[Date Prev][Date Next][Thread Prev][Thread Next][Date Index][Thread Index]

NIL



    Date: 22 Mar 1985 1032-CST
    From: David Bartley <Bartley%ti-csl.csnet at csnet-relay.arpa>

    3. I hate NIL.  However, I have a problem of great practical significance
    to our work that I'd like help with.  As much as I abhor it personally,
    Common Lisp equates the empty list, the logical <false> value, and the
    symbol NIL.  Here at TI's Computer Science Lab, we are building
    experimental multi-lingual program development environments for various
    machines (including our Explorer Lisp machine) in which Scheme, Common
    Lisp, Prolog, and other languages need to co-exist.  I see no practical way
    to avoid defining our Scheme's #!NULL and #!FALSE as anything other than
    the symbol NIL.  Otherwise the two languages cannot share list data.  If
    anyone has a good general solution to this problem, I'd like to hear of it.
    If not, I ask that this interpretation be permitted by the revised report.
    Surely we aren't the only ones interested in multi-lingual issues?

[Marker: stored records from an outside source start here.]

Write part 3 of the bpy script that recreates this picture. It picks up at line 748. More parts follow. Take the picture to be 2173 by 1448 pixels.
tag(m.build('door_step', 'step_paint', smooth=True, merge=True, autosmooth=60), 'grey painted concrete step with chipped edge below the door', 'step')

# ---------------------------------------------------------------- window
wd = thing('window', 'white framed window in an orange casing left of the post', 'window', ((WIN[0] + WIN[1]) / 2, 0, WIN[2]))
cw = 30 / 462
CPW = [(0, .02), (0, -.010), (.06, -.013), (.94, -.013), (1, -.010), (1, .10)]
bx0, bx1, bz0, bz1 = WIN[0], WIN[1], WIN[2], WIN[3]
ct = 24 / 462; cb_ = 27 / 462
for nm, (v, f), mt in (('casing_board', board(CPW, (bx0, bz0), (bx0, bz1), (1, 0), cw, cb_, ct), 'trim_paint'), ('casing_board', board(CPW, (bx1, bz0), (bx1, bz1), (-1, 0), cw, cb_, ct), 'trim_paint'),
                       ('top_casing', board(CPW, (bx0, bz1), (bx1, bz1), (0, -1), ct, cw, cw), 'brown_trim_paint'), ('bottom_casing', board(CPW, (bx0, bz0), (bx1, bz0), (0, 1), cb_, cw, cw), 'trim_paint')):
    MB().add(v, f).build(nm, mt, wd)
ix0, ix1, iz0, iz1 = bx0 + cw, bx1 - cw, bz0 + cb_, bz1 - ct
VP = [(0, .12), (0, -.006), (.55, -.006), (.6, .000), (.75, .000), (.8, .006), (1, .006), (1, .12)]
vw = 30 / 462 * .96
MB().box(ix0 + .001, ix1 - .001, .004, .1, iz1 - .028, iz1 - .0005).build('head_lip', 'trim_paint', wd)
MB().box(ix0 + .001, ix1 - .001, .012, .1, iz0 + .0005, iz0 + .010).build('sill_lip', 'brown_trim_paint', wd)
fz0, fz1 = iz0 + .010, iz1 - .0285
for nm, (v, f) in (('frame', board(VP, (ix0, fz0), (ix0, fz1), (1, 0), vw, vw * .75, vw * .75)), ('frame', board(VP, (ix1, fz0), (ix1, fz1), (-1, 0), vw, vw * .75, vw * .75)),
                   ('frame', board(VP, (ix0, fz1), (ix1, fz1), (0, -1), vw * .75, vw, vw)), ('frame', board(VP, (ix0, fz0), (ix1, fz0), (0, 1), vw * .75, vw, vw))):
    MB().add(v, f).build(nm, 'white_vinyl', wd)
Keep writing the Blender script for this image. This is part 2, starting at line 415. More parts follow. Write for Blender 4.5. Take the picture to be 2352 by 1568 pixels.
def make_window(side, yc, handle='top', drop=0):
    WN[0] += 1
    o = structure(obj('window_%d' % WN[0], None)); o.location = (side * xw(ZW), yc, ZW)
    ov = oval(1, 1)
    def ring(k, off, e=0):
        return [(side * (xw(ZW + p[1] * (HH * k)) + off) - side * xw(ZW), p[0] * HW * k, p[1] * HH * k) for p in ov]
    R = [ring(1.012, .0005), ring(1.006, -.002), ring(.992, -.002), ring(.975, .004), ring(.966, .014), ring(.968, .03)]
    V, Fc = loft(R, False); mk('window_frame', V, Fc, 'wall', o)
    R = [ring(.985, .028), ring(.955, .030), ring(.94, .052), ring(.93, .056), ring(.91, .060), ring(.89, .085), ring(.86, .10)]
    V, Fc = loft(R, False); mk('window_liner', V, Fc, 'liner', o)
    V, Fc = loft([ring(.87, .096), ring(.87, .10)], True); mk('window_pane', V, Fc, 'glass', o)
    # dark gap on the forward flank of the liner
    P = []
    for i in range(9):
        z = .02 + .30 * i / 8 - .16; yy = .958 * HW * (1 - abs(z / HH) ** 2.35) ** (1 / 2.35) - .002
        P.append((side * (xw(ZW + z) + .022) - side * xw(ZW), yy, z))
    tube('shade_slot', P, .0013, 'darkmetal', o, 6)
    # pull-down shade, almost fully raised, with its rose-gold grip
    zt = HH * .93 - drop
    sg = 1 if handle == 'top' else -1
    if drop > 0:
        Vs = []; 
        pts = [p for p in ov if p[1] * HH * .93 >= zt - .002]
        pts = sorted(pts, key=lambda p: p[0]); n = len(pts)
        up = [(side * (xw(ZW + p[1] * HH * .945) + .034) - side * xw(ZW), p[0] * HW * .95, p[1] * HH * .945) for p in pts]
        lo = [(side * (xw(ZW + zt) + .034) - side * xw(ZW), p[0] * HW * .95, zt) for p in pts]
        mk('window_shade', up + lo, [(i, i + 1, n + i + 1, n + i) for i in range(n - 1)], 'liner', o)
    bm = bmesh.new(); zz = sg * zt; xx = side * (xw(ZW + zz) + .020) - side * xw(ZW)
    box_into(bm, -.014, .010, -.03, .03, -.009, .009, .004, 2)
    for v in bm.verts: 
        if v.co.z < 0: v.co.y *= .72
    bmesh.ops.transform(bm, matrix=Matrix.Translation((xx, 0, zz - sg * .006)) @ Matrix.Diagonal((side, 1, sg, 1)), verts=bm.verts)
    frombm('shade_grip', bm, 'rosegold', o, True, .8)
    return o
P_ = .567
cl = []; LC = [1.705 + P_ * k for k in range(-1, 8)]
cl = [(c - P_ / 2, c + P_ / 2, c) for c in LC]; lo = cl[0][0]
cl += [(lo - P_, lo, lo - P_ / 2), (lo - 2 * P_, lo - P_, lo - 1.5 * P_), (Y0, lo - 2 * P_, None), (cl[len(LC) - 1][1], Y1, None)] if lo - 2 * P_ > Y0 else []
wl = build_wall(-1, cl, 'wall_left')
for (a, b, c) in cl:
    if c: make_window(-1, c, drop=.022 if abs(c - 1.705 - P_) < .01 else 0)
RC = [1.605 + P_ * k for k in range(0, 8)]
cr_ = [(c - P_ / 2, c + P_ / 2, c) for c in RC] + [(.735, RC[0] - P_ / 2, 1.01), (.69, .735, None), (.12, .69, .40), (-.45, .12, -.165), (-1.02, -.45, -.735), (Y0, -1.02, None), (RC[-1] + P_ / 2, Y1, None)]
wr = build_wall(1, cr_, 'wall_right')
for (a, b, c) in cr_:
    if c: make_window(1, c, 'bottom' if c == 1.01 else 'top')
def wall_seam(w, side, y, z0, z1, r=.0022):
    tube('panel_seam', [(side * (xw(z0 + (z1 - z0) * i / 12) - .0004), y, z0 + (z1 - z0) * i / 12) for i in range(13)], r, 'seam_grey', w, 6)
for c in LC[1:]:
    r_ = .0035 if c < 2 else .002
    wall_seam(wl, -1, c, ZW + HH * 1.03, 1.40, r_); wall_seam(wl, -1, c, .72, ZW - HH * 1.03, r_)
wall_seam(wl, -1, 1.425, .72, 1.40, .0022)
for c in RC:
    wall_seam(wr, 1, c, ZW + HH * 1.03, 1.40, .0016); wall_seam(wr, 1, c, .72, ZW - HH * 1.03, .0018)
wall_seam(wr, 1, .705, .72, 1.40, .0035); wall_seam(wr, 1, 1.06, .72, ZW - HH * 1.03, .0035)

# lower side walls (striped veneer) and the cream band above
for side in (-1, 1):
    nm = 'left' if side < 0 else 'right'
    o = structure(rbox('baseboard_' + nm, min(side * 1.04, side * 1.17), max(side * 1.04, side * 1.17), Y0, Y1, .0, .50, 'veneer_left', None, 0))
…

I don't think we need to or should allow either false or the empty list
to be a symbol.  In our PDP-10 Maclisp prototype of T, we solved the
inconsistency by doing (REMOB 'NIL).  Maclisp had a symbol NIL, which
was the same as false and the empty list, and T had a symbol NIL
(created, after the REMOB happened, the first time that READ encountered
the sequence "NIL"), which was different from the Maclisp symbol NIL.  T
and Maclisp coexisted happily.  Then we did:

(defun symbol? (x)
  (and x (symbolp x)))

Similarly, in the Common Lisp emulation package in T, we created a
parameter to READ which caused the atom NIL to read in as the empty
list, using the same framework that allows atoms like 1E3 and 5/8 to be
read as numbers instead of symbols.  Then, we emulated Common Lisp
symbols as the union of T symbols and the empty list:

(define (symbolp x)
  (or (symbol? x) (null? x)))

(define (intern x)
  (if (string-equal? x "NIL")				;(no packages)
      '()
      (string->symbol x)))

(define (symbol-name x)
  (xcond ((symbol? x) (symbol->string x))
	 ((null? x) "NIL")))

and so on.

So Common Lisp (with its own environment, syntax table, and read table
distinct from T's) coexisted happily with T.

The much harder problem is emulating the status quo when false and the
empty list are distinguished, but let's not talk about that.